The lines below are to be quoted exactly, from the first through the one that contains "SC=bpy.context.scene; COL=SC.collection".

+ + + +

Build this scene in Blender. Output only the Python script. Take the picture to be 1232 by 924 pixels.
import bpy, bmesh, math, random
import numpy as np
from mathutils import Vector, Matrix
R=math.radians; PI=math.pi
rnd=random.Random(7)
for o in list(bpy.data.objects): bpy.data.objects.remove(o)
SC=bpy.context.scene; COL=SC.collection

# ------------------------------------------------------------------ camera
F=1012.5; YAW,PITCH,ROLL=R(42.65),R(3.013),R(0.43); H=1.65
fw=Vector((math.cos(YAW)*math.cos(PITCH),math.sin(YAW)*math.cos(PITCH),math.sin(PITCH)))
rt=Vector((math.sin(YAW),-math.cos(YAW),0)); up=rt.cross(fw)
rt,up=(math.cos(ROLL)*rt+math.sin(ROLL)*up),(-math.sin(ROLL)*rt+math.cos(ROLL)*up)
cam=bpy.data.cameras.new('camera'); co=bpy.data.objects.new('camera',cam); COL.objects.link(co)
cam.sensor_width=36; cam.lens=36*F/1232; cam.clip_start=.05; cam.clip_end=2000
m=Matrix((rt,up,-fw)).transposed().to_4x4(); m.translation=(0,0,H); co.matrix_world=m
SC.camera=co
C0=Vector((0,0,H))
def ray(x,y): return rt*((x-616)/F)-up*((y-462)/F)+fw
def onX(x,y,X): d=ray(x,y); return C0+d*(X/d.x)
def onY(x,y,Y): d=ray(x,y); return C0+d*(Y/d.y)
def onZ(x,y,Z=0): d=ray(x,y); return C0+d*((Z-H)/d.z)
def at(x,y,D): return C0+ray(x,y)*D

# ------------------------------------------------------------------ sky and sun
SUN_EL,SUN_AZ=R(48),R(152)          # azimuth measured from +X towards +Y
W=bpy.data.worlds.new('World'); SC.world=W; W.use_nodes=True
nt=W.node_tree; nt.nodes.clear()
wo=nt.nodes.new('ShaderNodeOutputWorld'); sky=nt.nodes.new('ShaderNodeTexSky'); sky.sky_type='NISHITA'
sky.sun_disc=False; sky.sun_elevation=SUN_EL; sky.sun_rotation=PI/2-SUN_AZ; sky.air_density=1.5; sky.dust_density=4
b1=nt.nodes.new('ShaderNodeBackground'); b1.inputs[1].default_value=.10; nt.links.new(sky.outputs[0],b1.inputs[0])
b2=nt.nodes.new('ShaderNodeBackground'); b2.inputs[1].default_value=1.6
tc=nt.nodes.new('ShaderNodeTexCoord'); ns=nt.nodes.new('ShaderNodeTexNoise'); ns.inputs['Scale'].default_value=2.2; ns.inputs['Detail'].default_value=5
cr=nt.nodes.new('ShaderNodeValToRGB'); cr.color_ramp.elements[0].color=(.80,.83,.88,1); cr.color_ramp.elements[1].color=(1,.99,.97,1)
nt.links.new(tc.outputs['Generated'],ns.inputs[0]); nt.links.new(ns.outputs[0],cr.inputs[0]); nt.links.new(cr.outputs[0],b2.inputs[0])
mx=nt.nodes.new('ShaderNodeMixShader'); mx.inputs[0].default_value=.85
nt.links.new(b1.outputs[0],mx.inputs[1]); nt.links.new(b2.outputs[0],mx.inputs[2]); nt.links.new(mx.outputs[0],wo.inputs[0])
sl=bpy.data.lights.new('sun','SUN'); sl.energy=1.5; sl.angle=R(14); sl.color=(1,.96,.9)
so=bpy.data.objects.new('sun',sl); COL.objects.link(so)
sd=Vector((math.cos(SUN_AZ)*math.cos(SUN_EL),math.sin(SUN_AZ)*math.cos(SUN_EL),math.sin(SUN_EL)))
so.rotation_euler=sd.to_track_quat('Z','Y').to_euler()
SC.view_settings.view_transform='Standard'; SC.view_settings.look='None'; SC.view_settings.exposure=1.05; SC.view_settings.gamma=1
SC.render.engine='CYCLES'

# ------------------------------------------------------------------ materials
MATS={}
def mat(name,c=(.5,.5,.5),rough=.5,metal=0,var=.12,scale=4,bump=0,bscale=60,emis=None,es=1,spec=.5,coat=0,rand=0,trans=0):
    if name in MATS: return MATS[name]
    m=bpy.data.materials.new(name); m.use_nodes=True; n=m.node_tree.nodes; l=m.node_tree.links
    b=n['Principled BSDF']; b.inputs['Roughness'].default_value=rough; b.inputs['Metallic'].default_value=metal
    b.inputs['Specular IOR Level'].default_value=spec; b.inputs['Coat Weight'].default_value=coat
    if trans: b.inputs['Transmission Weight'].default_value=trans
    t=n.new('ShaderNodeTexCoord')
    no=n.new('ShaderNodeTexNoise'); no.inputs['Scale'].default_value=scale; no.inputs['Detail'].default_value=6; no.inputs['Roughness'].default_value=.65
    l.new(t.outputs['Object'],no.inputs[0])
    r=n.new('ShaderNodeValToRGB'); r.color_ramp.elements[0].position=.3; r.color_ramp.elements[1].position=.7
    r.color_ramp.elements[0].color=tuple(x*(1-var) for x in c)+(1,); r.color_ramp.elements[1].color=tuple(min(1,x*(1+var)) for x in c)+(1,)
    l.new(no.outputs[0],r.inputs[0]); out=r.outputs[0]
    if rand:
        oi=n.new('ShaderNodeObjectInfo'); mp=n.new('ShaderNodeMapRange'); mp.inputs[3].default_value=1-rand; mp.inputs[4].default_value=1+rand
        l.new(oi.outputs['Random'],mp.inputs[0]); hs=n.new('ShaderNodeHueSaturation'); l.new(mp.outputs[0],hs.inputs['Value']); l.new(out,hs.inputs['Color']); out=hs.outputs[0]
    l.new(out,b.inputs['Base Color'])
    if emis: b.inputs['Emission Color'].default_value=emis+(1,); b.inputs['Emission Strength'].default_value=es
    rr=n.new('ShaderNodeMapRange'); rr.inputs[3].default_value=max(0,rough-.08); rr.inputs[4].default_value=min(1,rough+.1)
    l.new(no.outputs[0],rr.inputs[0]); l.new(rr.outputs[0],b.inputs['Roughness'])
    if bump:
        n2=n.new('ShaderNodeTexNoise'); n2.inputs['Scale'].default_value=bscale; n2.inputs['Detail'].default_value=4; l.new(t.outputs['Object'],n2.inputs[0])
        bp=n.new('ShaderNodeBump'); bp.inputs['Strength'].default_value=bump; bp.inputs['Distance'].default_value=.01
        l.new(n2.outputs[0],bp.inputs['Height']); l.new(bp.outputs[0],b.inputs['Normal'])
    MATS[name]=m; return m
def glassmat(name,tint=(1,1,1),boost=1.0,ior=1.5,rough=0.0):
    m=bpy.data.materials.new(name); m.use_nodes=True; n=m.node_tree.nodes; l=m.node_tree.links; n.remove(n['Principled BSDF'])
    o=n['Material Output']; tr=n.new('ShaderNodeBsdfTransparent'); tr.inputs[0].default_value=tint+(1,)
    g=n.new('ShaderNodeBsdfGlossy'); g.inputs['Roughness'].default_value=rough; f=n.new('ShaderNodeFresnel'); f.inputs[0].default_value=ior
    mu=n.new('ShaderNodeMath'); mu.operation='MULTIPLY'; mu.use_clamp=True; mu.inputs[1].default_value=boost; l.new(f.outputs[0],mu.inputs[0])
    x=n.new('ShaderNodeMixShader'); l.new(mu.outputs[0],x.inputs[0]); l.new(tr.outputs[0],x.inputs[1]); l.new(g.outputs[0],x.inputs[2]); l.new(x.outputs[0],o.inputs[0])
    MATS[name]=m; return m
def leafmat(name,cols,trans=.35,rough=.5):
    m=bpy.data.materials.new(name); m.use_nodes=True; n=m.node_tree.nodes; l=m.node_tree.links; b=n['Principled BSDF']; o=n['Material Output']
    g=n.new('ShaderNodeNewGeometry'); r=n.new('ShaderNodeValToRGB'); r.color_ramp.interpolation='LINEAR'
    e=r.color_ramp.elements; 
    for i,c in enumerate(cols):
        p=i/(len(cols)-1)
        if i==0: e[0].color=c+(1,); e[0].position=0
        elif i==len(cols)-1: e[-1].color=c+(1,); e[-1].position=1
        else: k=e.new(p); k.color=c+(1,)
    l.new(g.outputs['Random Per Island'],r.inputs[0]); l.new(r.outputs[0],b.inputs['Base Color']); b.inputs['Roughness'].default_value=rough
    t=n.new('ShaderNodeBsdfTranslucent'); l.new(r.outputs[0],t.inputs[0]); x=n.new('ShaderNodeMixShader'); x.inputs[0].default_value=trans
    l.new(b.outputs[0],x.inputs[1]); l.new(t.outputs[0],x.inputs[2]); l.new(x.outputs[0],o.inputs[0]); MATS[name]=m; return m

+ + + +

» OUTPUT FOR THIS TASK
Build this scene in Blender. Output only the Python script. Take the picture to be 1232 by 924 pixels.
import bpy, bmesh, math, random
import numpy as np
from mathutils import Vector, Matrix
R=math.radians; PI=math.pi
rnd=random.Random(7)
for o in list(bpy.data.objects): bpy.data.objects.remove(o)
SC=bpy.context.scene; COL=SC.collection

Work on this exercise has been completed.